Rodrigues is not a member of the Westbrook Residents for Environmental Safety and Trust, but of Westbrook Works, the group of businesses and residents that’s long opposed Pike’s expansion and blasting. Many of the members of Westbrook Residents for Environmental Safety and Trust are also members of Westbrook Works. However, according to Tim Bachelder, the new group’s spokesman, its focus is exclusively on the concerns of nearby residents.

However, Jonathan Olson, Pike’s regional manager, says this new argument is not in the spirit of compromise and is merely a last-ditch effort by proponents of the rezoning effort.

“It’s unfortunate that this group is going outside the city’s process,” he said. “This is nothing new. The DEP’s been on top of it. The way they play it up, it’s really disappointing.”

Because Unitrode was licensed to use hazardous materials, the Department of Environmental Protection examined the site following its closure in the 1990s and during that review discovered that piping had leaked contaminants, which then ran into an aquifer, headed toward the Stroudwater River.

Harold Nilsson, an environmental specialist with the Department of Environmental protection, said Texas Instruments, which is responsible for the cleanup, installed treatment systems at the site in the ’90s. The department continues to monitor the water.

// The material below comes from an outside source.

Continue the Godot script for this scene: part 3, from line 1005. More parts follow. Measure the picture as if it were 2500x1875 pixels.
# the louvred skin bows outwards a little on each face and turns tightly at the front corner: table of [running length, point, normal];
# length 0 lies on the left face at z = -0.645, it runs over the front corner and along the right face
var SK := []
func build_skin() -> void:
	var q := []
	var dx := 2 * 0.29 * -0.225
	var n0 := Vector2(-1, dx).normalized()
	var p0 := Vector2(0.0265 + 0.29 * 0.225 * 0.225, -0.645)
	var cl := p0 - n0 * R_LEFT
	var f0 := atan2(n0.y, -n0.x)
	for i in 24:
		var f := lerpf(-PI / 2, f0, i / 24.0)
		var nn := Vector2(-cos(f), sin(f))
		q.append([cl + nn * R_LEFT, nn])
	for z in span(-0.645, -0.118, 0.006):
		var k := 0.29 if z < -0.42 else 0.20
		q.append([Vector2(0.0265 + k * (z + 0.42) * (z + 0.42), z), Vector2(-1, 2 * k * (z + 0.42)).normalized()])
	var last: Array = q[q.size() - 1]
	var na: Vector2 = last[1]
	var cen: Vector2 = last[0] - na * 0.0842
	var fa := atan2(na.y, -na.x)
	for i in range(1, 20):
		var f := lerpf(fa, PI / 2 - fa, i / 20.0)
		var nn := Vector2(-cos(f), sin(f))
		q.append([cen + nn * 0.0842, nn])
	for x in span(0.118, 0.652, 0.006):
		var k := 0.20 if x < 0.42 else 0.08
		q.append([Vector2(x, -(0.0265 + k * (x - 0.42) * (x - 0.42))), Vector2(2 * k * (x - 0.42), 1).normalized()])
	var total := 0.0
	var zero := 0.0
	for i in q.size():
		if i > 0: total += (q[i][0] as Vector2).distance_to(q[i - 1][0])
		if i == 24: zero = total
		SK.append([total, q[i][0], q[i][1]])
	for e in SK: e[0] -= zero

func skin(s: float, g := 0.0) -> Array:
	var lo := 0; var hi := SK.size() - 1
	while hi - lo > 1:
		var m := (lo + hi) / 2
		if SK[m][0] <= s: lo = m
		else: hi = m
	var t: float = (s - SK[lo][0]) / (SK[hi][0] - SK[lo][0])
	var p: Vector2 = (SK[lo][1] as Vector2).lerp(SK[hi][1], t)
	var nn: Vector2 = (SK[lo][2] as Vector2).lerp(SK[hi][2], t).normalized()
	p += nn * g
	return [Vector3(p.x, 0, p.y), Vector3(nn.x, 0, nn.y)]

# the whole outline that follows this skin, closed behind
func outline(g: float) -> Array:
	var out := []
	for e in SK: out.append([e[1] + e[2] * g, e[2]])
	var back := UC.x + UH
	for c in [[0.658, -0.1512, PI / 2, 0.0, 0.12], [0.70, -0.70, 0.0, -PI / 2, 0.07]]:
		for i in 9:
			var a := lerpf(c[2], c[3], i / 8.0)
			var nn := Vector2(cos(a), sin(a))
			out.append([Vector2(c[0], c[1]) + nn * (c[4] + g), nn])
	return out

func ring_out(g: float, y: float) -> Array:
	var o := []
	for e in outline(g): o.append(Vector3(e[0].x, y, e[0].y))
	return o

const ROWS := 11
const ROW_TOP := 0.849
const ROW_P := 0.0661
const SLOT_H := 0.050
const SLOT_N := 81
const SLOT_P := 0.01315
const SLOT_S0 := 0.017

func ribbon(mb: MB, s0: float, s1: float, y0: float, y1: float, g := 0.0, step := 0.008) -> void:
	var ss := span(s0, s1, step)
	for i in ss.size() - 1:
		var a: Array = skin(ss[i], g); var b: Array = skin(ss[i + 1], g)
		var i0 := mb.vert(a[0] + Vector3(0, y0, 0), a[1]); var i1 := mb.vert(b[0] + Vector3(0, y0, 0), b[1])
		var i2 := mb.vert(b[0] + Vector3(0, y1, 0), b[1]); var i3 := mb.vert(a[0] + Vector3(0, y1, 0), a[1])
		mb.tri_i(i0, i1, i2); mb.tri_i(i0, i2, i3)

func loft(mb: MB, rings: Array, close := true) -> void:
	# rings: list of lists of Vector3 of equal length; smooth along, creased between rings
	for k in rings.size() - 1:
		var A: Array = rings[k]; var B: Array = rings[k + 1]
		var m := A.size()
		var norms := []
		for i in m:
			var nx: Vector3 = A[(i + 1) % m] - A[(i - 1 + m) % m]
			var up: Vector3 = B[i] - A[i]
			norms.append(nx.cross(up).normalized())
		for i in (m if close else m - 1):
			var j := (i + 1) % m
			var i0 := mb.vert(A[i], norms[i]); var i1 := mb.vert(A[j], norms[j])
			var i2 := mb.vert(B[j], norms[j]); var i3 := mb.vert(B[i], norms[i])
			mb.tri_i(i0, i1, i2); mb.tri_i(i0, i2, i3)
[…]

An order issued by the Department of Environmental Protection in 2003 requires that any digging or drilling of the former Unitrode site first be approved by the department. The neighborhood group hopes to extend that order to Pike’s property, according Bachelder, a resident of Spring Street and longtime opponent of Pike’s blasting.

Bacheleder said the information regarding the contaminants and his fear that they could get into the water and the air have become his biggest cause for concern regarding Pike’s ability to blast.

“Up until two weeks ago, I was worried about dust and vibrations and property values,” he said. “Now I’m wondering if I want to live there at all.”

Mark Stebbins, the mining coordinator for the Department of Environmental Protection, said he’s discussed the neighbors’ concerns about blasting near the contaminants with Nilsson, but its no news to the department that the quarry and the contaminated site are adjacent to each other.

“We’ve known that’s been there a long time,” he said.

Nilsson said the only way more contaminants can get into the water is if the bedrock is fractured, and he’s looked into whether blasting at Pike could cause fractures.

“There’s been no evidence found for that,” he said. “It doesn’t mean it can’t happen.”

Stebbins was scheduled make a presentation in front of the steering committee overseeing the quarry issue Wednesday, after American Journal deadline. He said he had no plans to talk about the contamination issue, but could answer some questions if they came up.

City Administrator Jerre Bryant, a member of the steering committee, said members would discuss Wednesday whether they would like to hear from Nilsson at a subsequent meeting.

“Part of what we’re talking about (Wednesday) is what the committee wants to know between now and when we have to make a recommendation” to the City Council, he said.

Olson said he hopes the steering committee continues its work in the same vein it has been, taking into account the concerns of both Pike and its neighbors and working toward a compromise.

“We’re putting our faith in government to do the right thing,” he said.

Neighbors are concerned about the impact blasts at Pike Industries’ Spring Street nearby quarry could have on contaminants at 2 Eisenhower Drive, the former site of Unitrode and currently the home of Pratt-Abbott Cleaners.